TASK TO CARRY OUT: Keep only the lines from the top of the listing through the one with "random.seed(7)", and reproduce them unaltered.

________________________

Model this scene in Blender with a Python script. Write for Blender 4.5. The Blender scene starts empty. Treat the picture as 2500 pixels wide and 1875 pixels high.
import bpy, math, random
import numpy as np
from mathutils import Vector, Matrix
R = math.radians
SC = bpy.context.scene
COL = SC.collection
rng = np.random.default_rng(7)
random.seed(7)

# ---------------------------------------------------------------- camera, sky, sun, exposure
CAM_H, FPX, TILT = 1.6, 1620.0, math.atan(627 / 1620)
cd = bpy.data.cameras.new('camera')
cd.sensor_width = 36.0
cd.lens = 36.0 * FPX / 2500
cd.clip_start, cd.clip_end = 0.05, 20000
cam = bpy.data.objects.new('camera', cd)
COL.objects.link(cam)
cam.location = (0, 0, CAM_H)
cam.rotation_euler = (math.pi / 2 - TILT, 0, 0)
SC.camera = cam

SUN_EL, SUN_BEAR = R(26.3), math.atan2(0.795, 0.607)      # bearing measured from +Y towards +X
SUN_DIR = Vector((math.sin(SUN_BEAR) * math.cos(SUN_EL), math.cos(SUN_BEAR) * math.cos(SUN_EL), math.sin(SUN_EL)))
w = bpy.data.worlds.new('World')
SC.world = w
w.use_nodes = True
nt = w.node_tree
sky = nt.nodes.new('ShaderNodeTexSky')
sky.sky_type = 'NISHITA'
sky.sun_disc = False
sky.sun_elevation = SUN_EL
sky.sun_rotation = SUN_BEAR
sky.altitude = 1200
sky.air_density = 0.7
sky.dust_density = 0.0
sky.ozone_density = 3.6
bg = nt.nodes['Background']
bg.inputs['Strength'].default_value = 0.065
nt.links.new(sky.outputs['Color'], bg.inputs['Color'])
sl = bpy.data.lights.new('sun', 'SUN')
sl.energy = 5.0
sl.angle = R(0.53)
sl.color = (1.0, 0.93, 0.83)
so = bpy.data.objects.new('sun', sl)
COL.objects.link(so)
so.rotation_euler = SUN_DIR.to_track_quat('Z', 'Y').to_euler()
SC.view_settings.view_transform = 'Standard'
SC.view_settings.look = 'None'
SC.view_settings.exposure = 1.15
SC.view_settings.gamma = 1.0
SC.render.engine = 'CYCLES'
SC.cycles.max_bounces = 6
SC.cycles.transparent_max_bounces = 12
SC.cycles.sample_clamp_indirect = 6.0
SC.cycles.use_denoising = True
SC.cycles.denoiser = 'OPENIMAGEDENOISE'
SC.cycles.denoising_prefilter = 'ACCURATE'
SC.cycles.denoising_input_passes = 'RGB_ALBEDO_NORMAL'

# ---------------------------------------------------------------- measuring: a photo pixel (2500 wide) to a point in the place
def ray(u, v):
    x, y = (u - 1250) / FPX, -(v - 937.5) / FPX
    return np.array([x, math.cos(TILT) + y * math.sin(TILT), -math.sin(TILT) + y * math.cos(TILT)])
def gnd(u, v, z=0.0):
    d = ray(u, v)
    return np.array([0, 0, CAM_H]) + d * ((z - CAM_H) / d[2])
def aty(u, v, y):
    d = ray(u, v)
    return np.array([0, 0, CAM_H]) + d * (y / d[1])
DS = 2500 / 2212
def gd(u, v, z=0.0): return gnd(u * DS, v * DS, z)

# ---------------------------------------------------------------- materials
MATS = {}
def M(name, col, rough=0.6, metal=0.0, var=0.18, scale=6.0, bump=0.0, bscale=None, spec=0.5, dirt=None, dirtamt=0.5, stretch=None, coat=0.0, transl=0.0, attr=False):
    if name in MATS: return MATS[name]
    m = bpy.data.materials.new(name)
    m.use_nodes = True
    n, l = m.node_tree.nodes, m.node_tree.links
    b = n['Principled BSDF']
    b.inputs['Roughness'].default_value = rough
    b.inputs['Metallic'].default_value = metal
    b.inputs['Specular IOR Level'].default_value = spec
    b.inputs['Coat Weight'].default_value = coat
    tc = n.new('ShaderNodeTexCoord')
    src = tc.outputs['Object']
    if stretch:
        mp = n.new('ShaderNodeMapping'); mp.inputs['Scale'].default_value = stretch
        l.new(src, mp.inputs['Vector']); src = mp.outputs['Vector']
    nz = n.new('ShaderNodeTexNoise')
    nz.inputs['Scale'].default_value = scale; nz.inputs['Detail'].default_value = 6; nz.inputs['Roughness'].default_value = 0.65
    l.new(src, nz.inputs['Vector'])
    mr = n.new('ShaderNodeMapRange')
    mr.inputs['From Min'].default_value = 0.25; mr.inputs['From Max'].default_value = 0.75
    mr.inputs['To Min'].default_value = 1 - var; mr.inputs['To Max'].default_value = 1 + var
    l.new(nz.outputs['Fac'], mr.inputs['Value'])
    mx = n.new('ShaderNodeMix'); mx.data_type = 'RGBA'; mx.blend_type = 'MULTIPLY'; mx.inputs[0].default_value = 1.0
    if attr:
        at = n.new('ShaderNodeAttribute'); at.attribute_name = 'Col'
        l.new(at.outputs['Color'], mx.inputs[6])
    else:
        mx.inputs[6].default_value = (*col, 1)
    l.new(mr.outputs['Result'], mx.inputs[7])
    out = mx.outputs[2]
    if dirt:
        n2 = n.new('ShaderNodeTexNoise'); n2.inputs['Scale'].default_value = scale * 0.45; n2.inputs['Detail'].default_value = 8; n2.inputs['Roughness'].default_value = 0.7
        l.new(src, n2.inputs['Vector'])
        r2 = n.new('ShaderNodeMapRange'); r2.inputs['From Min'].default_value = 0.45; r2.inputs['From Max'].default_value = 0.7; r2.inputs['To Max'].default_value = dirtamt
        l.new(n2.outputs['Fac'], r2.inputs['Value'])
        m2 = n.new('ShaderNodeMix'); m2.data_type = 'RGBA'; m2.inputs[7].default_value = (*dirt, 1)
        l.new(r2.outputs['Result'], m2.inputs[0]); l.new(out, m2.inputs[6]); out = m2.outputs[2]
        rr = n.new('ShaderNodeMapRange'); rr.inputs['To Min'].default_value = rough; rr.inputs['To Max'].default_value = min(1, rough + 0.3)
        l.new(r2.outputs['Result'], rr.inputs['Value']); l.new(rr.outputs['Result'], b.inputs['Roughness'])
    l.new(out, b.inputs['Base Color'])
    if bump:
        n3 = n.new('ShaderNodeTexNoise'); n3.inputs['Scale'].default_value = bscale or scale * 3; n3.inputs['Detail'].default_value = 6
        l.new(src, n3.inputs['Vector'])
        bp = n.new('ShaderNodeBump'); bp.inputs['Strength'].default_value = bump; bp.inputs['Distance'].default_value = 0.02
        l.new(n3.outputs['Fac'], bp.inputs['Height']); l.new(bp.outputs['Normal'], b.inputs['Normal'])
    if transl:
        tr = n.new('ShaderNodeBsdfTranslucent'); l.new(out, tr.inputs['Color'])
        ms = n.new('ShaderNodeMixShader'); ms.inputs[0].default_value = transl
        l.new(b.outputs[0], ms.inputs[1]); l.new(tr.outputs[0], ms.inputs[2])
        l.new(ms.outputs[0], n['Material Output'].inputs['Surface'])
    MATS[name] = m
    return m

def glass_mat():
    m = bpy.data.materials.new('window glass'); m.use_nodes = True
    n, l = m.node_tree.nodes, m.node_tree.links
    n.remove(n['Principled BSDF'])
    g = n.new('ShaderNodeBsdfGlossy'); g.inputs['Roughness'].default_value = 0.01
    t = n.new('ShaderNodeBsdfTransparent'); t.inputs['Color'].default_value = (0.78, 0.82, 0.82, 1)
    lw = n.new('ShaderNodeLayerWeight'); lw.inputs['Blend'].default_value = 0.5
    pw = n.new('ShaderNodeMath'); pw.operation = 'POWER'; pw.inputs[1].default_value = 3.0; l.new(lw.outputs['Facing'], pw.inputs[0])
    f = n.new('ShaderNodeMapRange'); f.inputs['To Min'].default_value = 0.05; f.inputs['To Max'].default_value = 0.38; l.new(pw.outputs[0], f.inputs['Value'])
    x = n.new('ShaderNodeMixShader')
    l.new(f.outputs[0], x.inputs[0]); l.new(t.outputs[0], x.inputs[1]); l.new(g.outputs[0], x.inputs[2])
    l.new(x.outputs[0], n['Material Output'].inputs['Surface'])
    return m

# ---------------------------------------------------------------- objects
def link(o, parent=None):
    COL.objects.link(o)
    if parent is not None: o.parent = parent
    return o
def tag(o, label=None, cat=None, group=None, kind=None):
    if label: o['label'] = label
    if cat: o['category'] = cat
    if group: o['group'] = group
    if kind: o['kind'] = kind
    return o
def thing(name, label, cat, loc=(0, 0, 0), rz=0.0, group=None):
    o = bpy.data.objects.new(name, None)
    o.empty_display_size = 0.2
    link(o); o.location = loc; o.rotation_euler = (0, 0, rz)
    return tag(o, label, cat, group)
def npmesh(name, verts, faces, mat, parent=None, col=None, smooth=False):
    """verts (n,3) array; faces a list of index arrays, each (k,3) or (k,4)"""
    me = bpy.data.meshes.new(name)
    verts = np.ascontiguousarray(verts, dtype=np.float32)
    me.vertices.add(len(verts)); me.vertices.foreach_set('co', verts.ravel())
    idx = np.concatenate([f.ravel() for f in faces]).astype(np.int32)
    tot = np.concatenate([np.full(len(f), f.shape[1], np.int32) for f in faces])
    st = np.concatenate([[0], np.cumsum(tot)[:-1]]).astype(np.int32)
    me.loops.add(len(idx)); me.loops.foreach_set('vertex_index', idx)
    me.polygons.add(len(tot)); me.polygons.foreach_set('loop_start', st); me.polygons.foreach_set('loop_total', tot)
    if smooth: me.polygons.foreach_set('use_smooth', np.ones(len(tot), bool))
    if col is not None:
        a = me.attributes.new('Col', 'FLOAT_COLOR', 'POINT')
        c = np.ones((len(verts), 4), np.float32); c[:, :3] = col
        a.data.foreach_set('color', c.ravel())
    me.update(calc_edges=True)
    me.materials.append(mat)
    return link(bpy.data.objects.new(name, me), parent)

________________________

TASK RESULT:
Model this scene in Blender with a Python script. Write for Blender 4.5. The Blender scene starts empty. Treat the picture as 2500 pixels wide and 1875 pixels high.
import bpy, math, random
import numpy as np
from mathutils import Vector, Matrix
R = math.radians
SC = bpy.context.scene
COL = SC.collection
rng = np.random.default_rng(7)
random.seed(7)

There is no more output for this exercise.